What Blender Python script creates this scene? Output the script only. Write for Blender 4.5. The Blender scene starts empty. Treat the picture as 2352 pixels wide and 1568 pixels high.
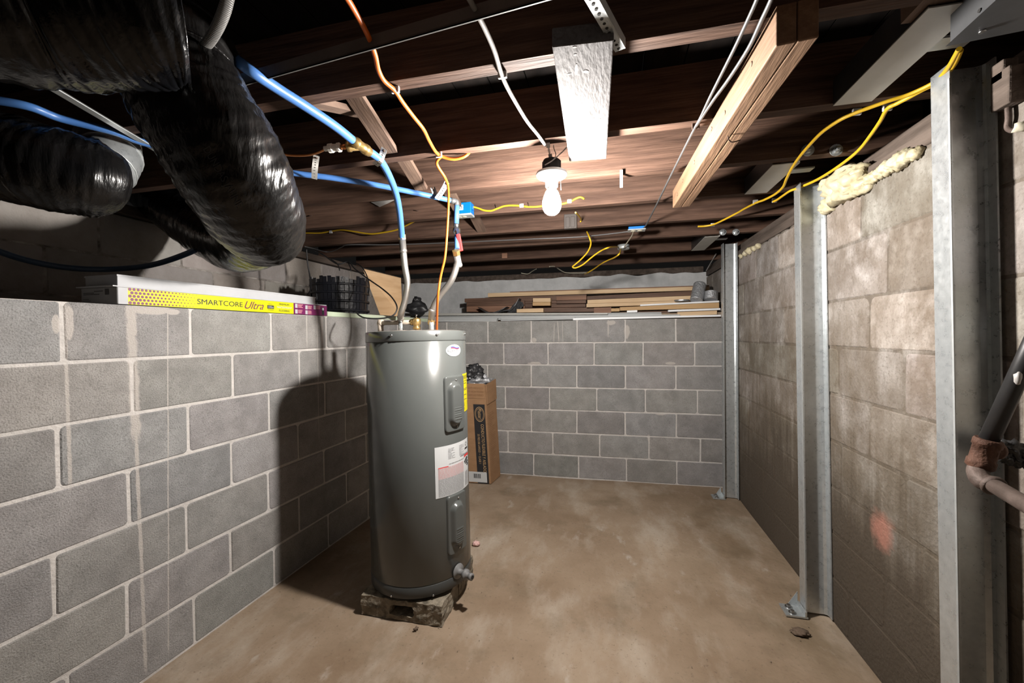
import bpy, bmesh, math, random
import numpy as np
from mathutils import Vector, noise
from mathutils.bvhtree import BVHTree
random.seed(7)
V = Vector
PI = math.pi
scene = bpy.context.scene
COL = scene.collection

# ------------------------------------------------------------------ camera
W, H = 2352, 1568
F, PITCH, ROLL, HC, YAW = 938.855, 0.0181473, -0.0085666, 1.30195, math.radians(13.6)
cp, sp = math.cos(PITCH), math.sin(PITCH)
FW = np.array([0, cp, -sp]); UP = np.array([0, sp, cp]); RT = np.array([1., 0, 0])
c_, s_ = math.cos(ROLL), math.sin(ROLL)
RT, UP = RT*c_+UP*s_, -RT*s_+UP*c_
ROT = np.array([[math.cos(YAW), -math.sin(YAW), 0], [math.sin(YAW), math.cos(YAW), 0], [0, 0, 1]])
RT, UP, FW = ROT@RT, ROT@UP, ROT@FW
CAM = np.array([0, 0, HC])
def ray(x, y): return RT*((x-W/2)/F)-UP*((y-H/2)/F)+FW
def PZ(x, y, z): r = ray(x, y); return V(CAM+r*((z-HC)/r[2]))     # point of the photo at a height
def PY(x, y, Y): r = ray(x, y); return V(CAM+r*(Y/r[1]))           # on a plane across the room
def PX(x, y, X): r = ray(x, y); return V(CAM+r*(X/r[0]))           # on a plane along the room
def PD(x, y, d): return V(CAM+ray(x, y)*d)                         # at a distance
def PN(x, y, n, p): r = ray(x, y); n = np.array(n); return V(CAM+r*(((np.array(p)-CAM)@n)/(r@n)))
# the two low block walls: direction along each, normal into the room
al, ab = math.radians(15.42-13.6), math.radians(13.6-11.75)
LD = V((math.sin(al), math.cos(al), 0)); LN = V((math.cos(al), -math.sin(al), 0))
LP = LN*(-1.7614)
BD = V((math.cos(ab), math.sin(ab), 0)); BN = V((math.sin(ab), -math.cos(ab), 0)); BP = BN*(-3.6937)
def onL(x, y): return PN(x, y, LN, LP)
def onB(x, y): return PN(x, y, BN, BP)
cam = bpy.data.cameras.new('camera'); camo = bpy.data.objects.new('camera', cam); COL.objects.link(camo)
cam.sensor_fit = 'HORIZONTAL'; cam.sensor_width = 36; cam.lens = F/W*36; cam.clip_start = .02
from mathutils import Matrix
camo.matrix_world = Matrix(((RT[0], UP[0], -FW[0], 0), (RT[1], UP[1], -FW[1], 0), (RT[2], UP[2], -FW[2], HC), (0, 0, 0, 1)))
scene.camera = camo

# ------------------------------------------------------------------ materials
def M(name, c1, c2=None, scale=6., detail=6., rough=.8, metal=0., bump=0., bscale=None, stretch=(1, 1, 1),
      c3=None, scale3=60., amt3=.3, emit=None, spec=.4, lo=.35, hi=.65, attr=False, rough2=None, trans=0., bstretch=None, alpha=1.):
    m = bpy.data.materials.new(name); m.use_nodes = True
    nt = m.node_tree; N = nt.nodes; Lk = nt.links
    b = N['Principled BSDF']
    b.inputs['Roughness'].default_value = rough; b.inputs['Metallic'].default_value = metal
    b.inputs['Specular IOR Level'].default_value = spec
    b.inputs['Base Color'].default_value = (*c1, 1)
    if trans: b.inputs['Transmission Weight'].default_value = trans
    if alpha < 1: b.inputs['Alpha'].default_value = alpha
    tc = N.new('ShaderNodeTexCoord')
    def mapped(st):
        mp = N.new('ShaderNodeMapping'); mp.inputs['Scale'].default_value = st
        Lk.new(tc.outputs['Object'], mp.inputs['Vector']); return mp.outputs['Vector']
    vec = mapped(stretch)
    out = None
    if c2:
        n = N.new('ShaderNodeTexNoise'); n.inputs['Scale'].default_value = scale; n.inputs['Detail'].default_value = detail
        n.inputs['Roughness'].default_value = .65
        Lk.new(vec, n.inputs['Vector'])
        r = N.new('ShaderNodeValToRGB'); r.color_ramp.elements[0].position = lo; r.color_ramp.elements[1].position = hi
        r.color_ramp.elements[0].color = (*c1, 1); r.color_ramp.elements[1].color = (*c2, 1)
        Lk.new(n.outputs['Fac'], r.inputs['Fac']); out = r.outputs['Color']
        if rough2 is not None:
            rr = N.new('ShaderNodeMapRange'); rr.inputs['To Min'].default_value = rough; rr.inputs['To Max'].default_value = rough2
            rr.inputs['From Min'].default_value = lo; rr.inputs['From Max'].default_value = hi
            Lk.new(n.outputs['Fac'], rr.inputs['Value']); Lk.new(rr.outputs['Result'], b.inputs['Roughness'])
    if c3:
        n3 = N.new('ShaderNodeTexNoise'); n3.inputs['Scale'].default_value = scale3; n3.inputs['Detail'].default_value = 3
        Lk.new(vec, n3.inputs['Vector'])
        mr = N.new('ShaderNodeMapRange'); mr.inputs['From Min'].default_value = .5; mr.inputs['From Max'].default_value = .68
        mr.inputs['To Max'].default_value = amt3
        Lk.new(n3.outputs['Fac'], mr.inputs['Value'])
        mx = N.new('ShaderNodeMix'); mx.data_type = 'RGBA'
        Lk.new(mr.outputs['Result'], mx.inputs['Factor'])
        if out: Lk.new(out, mx.inputs[6])
        else: mx.inputs[6].default_value = (*c1, 1)
        mx.inputs[7].default_value = (*c3, 1); out = mx.outputs[2]
    if attr:
        at = N.new('ShaderNodeAttribute'); at.attribute_name = 'tone'
        mx = N.new('ShaderNodeMix'); mx.data_type = 'RGBA'; mx.blend_type = 'MULTIPLY'; mx.inputs['Factor'].default_value = 1
        if out: Lk.new(out, mx.inputs[6])
        else: mx.inputs[6].default_value = (*c1, 1)
        Lk.new(at.outputs['Color'], mx.inputs[7]); out = mx.outputs[2]
    if out: Lk.new(out, b.inputs['Base Color'])
    if bump:
        nb = N.new('ShaderNodeTexNoise'); nb.inputs['Scale'].default_value = bscale or scale*4; nb.inputs['Detail'].default_value = 5
        Lk.new(mapped(bstretch or stretch), nb.inputs['Vector'])
        bp = N.new('ShaderNodeBump'); bp.inputs['Strength'].default_value = bump; bp.inputs['Distance'].default_value = .01
        Lk.new(nb.outputs['Fac'], bp.inputs['Height']); Lk.new(bp.outputs['Normal'], b.inputs['Normal'])
    if emit:
        b.inputs['Emission Color'].default_value = (1, .95, .895, 1); b.inputs['Emission Strength'].default_value = emit
    return m

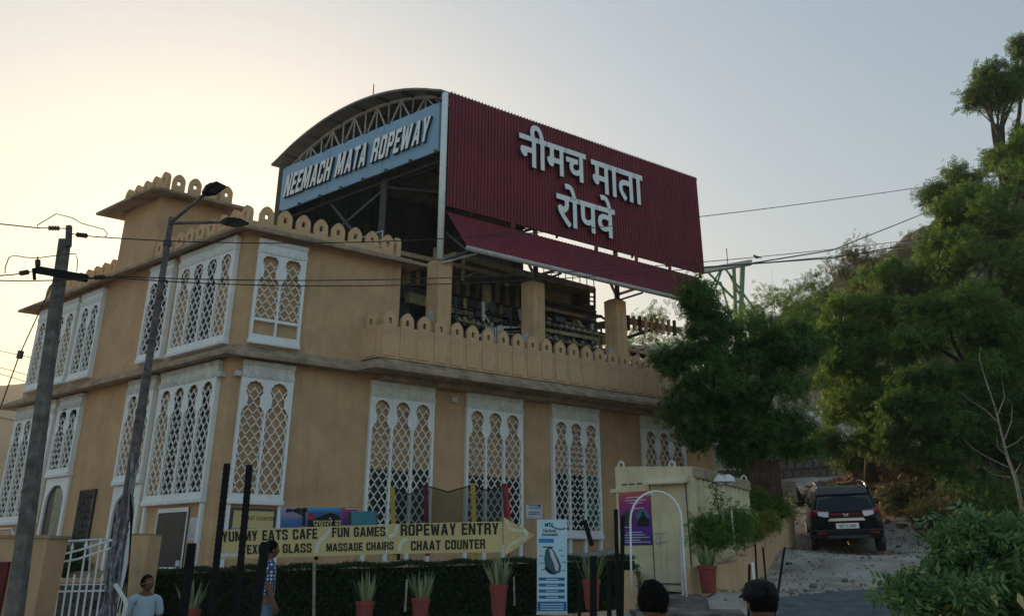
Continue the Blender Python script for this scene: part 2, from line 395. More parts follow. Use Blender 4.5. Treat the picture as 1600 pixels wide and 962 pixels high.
# ---- windows
def keyhole(wb, ht, drop):    # plate hanging from z=0 (top) down to -ht, opening cut from below
    hw = wb / 2; R = wb * .37; zc = -ht + drop + R * 2.05
    right = []
    z0 = -ht
    right += [(hw * .90, z0), (hw * .93, z0 + .035), (hw * .78, z0 + .045), (hw * .80, z0 + .085), (hw * .60, z0 + .10)]
    an = -52
    right += [(R * .72, zc - R * 1.02)]
    for k in range(9):
        t = math.radians(-42 + k * 16.2); r = R * (1.06 if k % 2 == 0 else .97); right.append((r * math.cos(t), zc + r * math.sin(t) * 1.12))
    right.append((0, zc + R * 1.28))
    poly = [(-hw, 0), (-hw, z0), ] + [(-x, z) for x, z in right[:-1]] + [right[-1]] + [(x, z) for x, z in right[-2::-1]] + [(hw, z0), (hw, 0)]
    return poly
_wc = {}
def cached(key, fn):
    if key not in _wc: _wc[key] = fn()
    return _wc[key]
def lattice_mesh(wb, h):
    mb = MB(); n = max(3, round(wb / .105)); c = wb / n; a = c / 2; P = .33; r = .014
    for k in range(n + 1):
        x0 = k * c; sg = 1 if k % 2 else -1; z = 0; pts = []
        i = 0
        while z < h:
            pts += [(x0 + sg * a, z), (x0 + sg * a, min(h, z + .035))]; z += P / 2; sg = -sg
        pts = [(min(max(x, .0), wb), z) for x, z in pts]
        for (x1, z1), (x2, z2) in zip(pts[:-1], pts[1:]):
            if abs(z2 - z1) < 1e-4 and abs(x2 - x1) < 1e-4: continue
            mb.hexa([(x1 - r, -.105, z1), (x1 + r, -.105, z1), (x1 + r, -.072, z1), (x1 - r, -.072, z1), (x2 - r, -.105, z2), (x2 + r, -.105, z2), (x2 + r, -.072, z2), (x2 - r, -.072, z2)])
    return mb.mesh('lattice', M['lattice'])
def window(side, s0, s1, z0, z1, nb, latt0=None, panes=None, name='jali_window', legs=None, dark=1.0):
    """side R: s measured from corner to right; side L: s measured from the corner to the left"""
    w_ = s1 - s0; h = z1 - z0
    if side == 'R': org = C0 + DR * s0; ang = AR
    else: org = C0 + DL * s1; ang = AL
    st = .07; mu = .05; head = .42 if h > 2.9 else .38; sill = .24
    bw = (w_ - 2 * st - (nb - 1) * mu) / nb
    def mk():
        mb = MB(); P = -.135
        mb.box(0, st, P, 0, sill, h - head); mb.box(w_ - st, w_, P, 0, sill, h - head)
        for k in range(1, nb):
            x = st + k * bw + (k - 1) * mu; mb.box(x, x + mu, P + .006, 0, sill, h - head)
        mb.box(0, w_, P - .003, 0, .115, sill - .002)                     # bottom rail
        mb.box(-.02, w_ + .02, P - .02, 0, 0, .112)
        nd = int(w_ / .085)
        for k in range(nd): x = (k + .5) * w_ / nd; mb.box(x - .022, x + .022, P - .038, P - .018, .012, .085)
        return mb.mesh('jali_window', M['frame'])
    def mkh():
        mb = MB(); P = -.15; t = h - head
        mb.box(-.01, w_ + .01, P, 0, t + .002, t + .13); mb.box(.0, w_, P + .03, 0, t + .132, t + head - .12); mb.box(-.015, w_ + .015, P + .005, 0, t + head - .118, t + head)
        nd = int(w_ / .085)
        for k in range(nd):
            x = (k + .5) * w_ / nd; mb.box(x - .02, x + .02, P - .02, P - .002, t + .03, t + .12); mb.box(x - .02, x + .02, P - .012, P + .003, t + head - .105, t + head - .015)
        return mb.mesh('header', M['frame2' if z1 < 7 else 'frame'])
    root = link(name, cached(('f', round(w_, 2), round(h, 2), nb), mk), bl, lb(Vector((org.x, org.y, z0))), ang)
    link('header', cached(('h', round(w_, 2), round(h, 2), z1 < 7), mkh), root)
    l0 = sill if latt0 is None else latt0 - z0
    tp = h - head; ph = min(.80, .24 * (tp - l0) + .33)
    def mkp():
        mb = MB(); mb.plate(keyhole(bw, ph, .10), -.122, -.108, dx=bw / 2); mb.box(.02, bw - .02, -.126, -.1225, -.07, -.05); return mb.mesh('arch_plate', M['frame'])
    lm = cached(('l', round(bw, 2), round(tp - l0, 2)), lambda: lattice_mesh(bw, tp - l0 - .1)); pm = cached(('p', round(bw, 2), round(ph, 2)), mkp)
    for k in range(nb):
        x = st + k * (bw + mu)
        link('lattice', lm, root, (x, 0, l0)); link('arch_plate', pm, root, (x, 0, tp))
        if panes and panes[k]:
            a, b, key = panes[k]
            def mkg(): m_ = MB(); m_.box(0, bw, -.008, -.001, 0, (tp - l0) * (b - a)); return m_.mesh('pane', M[key])
            link('pane', cached(('g', round(bw, 2), round((tp - l0) * (b - a), 2), key), mkg), root, (x, 0, l0 + (tp - l0) * a))
    if latt0:
        def mkr(): m_ = MB(); m_.box(0, bw, -.12, 0, 0, .07); return m_.mesh('rail', M['frame'])
        rm = cached(('r', round(bw, 2)), mkr)
        for k in range(nb): link('rail', rm, root, (st + k * (bw + mu), 0, l0 - .07))
    return root
G = (0, 1, 'glass'); H = (.0, .93, 'glass'); LO = (0, .42, 'glass')
window('R', .29, 1.53, 6.95, 9.72, 2, latt0=7.62)
window('R', .24, 1.49, 3.14, 6.52, 2)
window('R', 3.53, 5.37, 2.55, 6.42, 3, panes=[LO, LO, (.0, .44, 'glass')])
window('R', 6.37, 8.22, 2.55, 6.42, 3, panes=[LO, LO, LO])
window('R', 9.26, 11.02, 2.55, 6.42, 3, panes=[(0, .5, 'glass'), (0, .5, 'glass'), (.02, .5, 'tealglass')])
window('R', 12.78, 14.60, 2.55, 6.42, 3, panes=[None, LO, None])
window('L', .26, 2.70, 6.93, 9.80, 4, panes=[None, G, G, None])
window('L', 3.02, 4.15, 6.97, 9.78, 2, panes=[G, H])
window('L', 6.66, 7.86, 6.97, 9.72, 2, panes=[G, G])
window('L', 8.10, 10.55, 6.99, 9.70, 4, panes=[None, G, G, None])
window('L', .36, 2.78, 3.18, 6.53, 4, panes=[None, H, H, H])
window('L', 3.05, 4.32, 3.76, 6.53, 2, panes=[None, None])
window('L', 6.76, 8.02, 4.18, 6.52, 2, panes=[G, G])
window('L', 8.27, 10.75, 2.95, 6.52, 4, panes=[H, G, G, None])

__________

■ Objective
Give the lines again word for word, from the start of the records to the line holding "COL = scene.collection", both included, and leave out any picture.

■ Solution for this problem
What Blender Python script creates this scene? Output the script only. Write for Blender 4.5. The Blender scene starts empty. Treat the picture as 2352 pixels wide and 1568 pixels high.
import bpy, bmesh, math, random
import numpy as np
from mathutils import Vector, noise
from mathutils.bvhtree import BVHTree
random.seed(7)
V = Vector
PI = math.pi
scene = bpy.context.scene
COL = scene.collection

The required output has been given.